Bornes de torsion et un théorème effectif du pgcd
Hyuk Jun Kweon, Madhavan Venkatesh
TL;DR
This work proves an effective, probabilistic version of Deligne's gcd theorem for the middle cohomology polynomial P_{n-1}(X/ F_q, T) of smooth, projective varieties X over F_q arising from good reduction. The authors combine explicit torsion bounds on Betti cohomology, mod-ℓ big monodromy for vanishing cycles, and Katz-type equidistribution to control Frobenius actions, together with algebraic-group estimates for coprimality probabilities. They establish that for sufficiently large extension degrees, the global middle-cohomology polynomial equals the gcd of two random fibre polynomials with probability exceeding 2/3, and that the global polynomial can be recovered from two longer extensions via Kedlaya-style cyclic resultants.
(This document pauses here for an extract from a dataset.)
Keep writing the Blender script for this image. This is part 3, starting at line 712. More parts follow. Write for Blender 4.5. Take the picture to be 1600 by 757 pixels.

Algorithmically, this yields a polynomial-time reduction of zeta-function computation for nice varieties to computations on middle cohomology, enabling efficient arithmetic-geometric zeta evaluations and providing a unified treatment of symplectic and orthogonal monodromy cases.
Abstract
We prove an effective, probabilistic version of Deligne's `théorème du pgcd' for a smooth, projective, geometrically integral (\textit{nice}) variety $X_{0}\subset \mathbb{P}^{N}$ over $\mathbb{F}_{q}$ of dimension $n$ and degree $D$, obtained via good reduction from a nice variety $\mathcal{X}_{0}$ over a number field $K$ at a prime $\mathfrak{p}\subset \mathcal{O}_{K}$. The main ingredients include bounding torsion in the Betti cohomology of $\mathcal{X}_{0}$, a mod -- $\ell$ big monodromy result and equidistribution of Frobenius in the representation associated to the sheaf of vanishing cycles modulo $\ell$.